Here’s my little bit of code to check in, and then add to:

C (this is a comment in FORTRAN, but only if the ‘C’ is in col 1)

Recently I got into the habit of typing hg init as the first thing when starting a project, even when the project is a small script I’ll probably spend an hour coding and use a dozen times before throwing away.

(that’s mercurial command for create empty repository here)

T what the hell are you talking about? In SVN you merge revision ranges, not individual changes.

Who said anything about the repository being something for marketing?

It’s death by 1000 cuts if you have to look at source control changes and determine if the code is meant to be done, or it’s just essentially a checkpoint mid-edit. I’d just rather know that if it’s checked in, it’s supposed to work, and is supposed to be done. Sure it’s not always the case, but it’s better that nothing if that’s the goal.

Commenters are mixing concepts up. Don’t check in broken code. Don’t wait until you’re done. Just check it in when it’s close to how you want other coders to see it. When your class is stubbed out. When your functions are declared. When you’ve implemented a sweet ass method… This way, your coworkers can see your though process and the direction you’re heading.

Someone brought up branching. I haven’t worked on anything big enough t o need to branch. Do other contributors actually look at ‘your’ branch? If not, then this doesn’t help, because when they check out the latest version… your changes aren’t there.

I’ve actually worked with people in class who have checked in their code after not updating for a week- then run off to class. breaks keyboard

Reminiscent of atomic coding: http://www.bitscribe.net/screencast.php?cast=atomic

A nice article, but it applies mostly to centralized version control systems. With DVCSs like hg and git you can pretty much have your cake and eat it too.
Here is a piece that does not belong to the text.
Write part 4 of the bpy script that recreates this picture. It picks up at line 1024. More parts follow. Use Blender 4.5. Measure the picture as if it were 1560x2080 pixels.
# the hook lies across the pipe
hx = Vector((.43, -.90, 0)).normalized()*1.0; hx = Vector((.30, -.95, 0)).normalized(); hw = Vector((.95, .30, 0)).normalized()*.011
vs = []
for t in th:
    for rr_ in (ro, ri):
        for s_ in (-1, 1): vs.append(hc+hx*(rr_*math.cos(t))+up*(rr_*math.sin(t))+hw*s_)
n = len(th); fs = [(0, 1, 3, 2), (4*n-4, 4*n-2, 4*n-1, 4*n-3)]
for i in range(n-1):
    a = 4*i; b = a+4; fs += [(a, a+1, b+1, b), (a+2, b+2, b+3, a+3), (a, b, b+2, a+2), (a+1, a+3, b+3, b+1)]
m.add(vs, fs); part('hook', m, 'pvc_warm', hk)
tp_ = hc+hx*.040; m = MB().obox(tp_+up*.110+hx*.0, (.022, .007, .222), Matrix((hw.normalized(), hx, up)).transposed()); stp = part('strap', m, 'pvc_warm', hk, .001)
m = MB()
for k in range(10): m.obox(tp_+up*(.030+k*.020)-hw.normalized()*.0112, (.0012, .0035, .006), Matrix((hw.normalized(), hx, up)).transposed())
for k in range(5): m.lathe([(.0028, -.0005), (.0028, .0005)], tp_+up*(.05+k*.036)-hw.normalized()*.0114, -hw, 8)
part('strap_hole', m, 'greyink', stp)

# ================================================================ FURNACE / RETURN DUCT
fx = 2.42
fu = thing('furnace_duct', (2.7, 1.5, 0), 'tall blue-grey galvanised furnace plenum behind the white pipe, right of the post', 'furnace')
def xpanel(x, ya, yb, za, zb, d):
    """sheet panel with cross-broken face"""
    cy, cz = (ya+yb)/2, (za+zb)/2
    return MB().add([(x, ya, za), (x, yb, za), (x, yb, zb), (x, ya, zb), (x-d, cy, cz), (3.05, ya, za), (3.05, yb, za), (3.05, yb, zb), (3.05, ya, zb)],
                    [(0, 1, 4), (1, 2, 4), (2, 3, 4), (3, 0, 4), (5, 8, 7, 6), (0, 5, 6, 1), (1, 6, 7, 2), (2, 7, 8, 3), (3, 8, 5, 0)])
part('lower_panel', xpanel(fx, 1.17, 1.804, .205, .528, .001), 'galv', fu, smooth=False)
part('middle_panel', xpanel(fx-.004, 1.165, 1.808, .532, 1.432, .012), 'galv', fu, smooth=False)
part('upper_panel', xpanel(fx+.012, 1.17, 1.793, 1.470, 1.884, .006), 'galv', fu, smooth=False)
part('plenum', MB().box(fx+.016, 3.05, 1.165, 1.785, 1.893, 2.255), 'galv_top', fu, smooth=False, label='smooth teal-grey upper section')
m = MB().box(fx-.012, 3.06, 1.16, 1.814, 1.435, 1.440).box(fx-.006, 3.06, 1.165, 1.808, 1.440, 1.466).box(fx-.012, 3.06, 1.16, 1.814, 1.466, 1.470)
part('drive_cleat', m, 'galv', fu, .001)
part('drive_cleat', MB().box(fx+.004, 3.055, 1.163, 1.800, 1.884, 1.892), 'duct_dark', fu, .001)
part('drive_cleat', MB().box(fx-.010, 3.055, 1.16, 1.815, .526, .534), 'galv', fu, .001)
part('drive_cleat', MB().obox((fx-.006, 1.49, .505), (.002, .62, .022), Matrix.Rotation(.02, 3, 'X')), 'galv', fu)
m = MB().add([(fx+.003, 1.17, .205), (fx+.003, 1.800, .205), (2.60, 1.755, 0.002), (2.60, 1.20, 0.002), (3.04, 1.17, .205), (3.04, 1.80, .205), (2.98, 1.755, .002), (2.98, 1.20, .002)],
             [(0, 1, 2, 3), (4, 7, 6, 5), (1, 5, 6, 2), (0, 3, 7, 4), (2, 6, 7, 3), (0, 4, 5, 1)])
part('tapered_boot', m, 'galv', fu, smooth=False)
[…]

You can check it broken code as much as you want so that the history is recorded and you can revert when you want and then when you feel the code is good and won’t break the builds, you just push it upstream.

You can check it broken code as much as you want so that the history is recorded and you can revert when you want and then when you feel the code is good and won’t break the builds, you just push it upstream.

I agree that painless merging is absolutely a strength of DVCS but this is also possible via branching and merging in centralized systems:

http://www.codinghorror.com/blog/archives/000968.html

The flip-side of people that won’t check in are people that won’t get latest, and I think one tends to lead to the other. Small frequent check-ins and getting latest help build a rhythm of steady incremental change (dare I say it…improvement). A dozen or so people who don’t check in for weeks on end leads to integration pain and broken builds, which leads to a fear of getting latest and bizarro bugs you SWORE you fixed weeks ago lingering on other people’s systems. This in turn makes things harder to test and verify - Joe just updated XYZ and we’re seeing that old bug 9876 again on his machine. Hmmm - is it a regression? Was 9876 never fixed properly in the first place? Or is Joe just running a cobbled together frankenstien build of code that is hopelessly out of date?

This is once again an argument for distributed SourceControl (git, mercurial…). You can check in as often as you want (to your local repository) and gain the full versioning over everything you do. You can share it with your coworkers (push or pull the changes).

And once you have running code, you push it into the repository (or branch) that the continuous integration server uses.

The more I use (and get used to) distributed version control, the more I like it! I don’t see any reason to continue using svn/cvs based versioning and I can only encourage everyone to try it out! There is a learning curve (more advanced concepts give more opportunity to failure), but it is worth it.

When I’m developing a device driver, I often go days without a compiling build. You want me to check that in and break everyone? That’s insane.

The only good reason I can see for checking stuff in before it works is so that I personally can go back a revision or two if I delete something I shouldn’t during development. However, you don’t really need revision control for that. A good editor will keep around old versions for you too.

Oh. I am in agreement with the Git fixes this comments too. Unless you are now saying that with Git, I should merge my changes every day. Then you are back into crazy talk.

I’d much rather have small fragments checked in periodically than to go long periods with no idea whatsoever what my coworkers are writing.
Really? Shocker… !! What gems can you pass onto us next?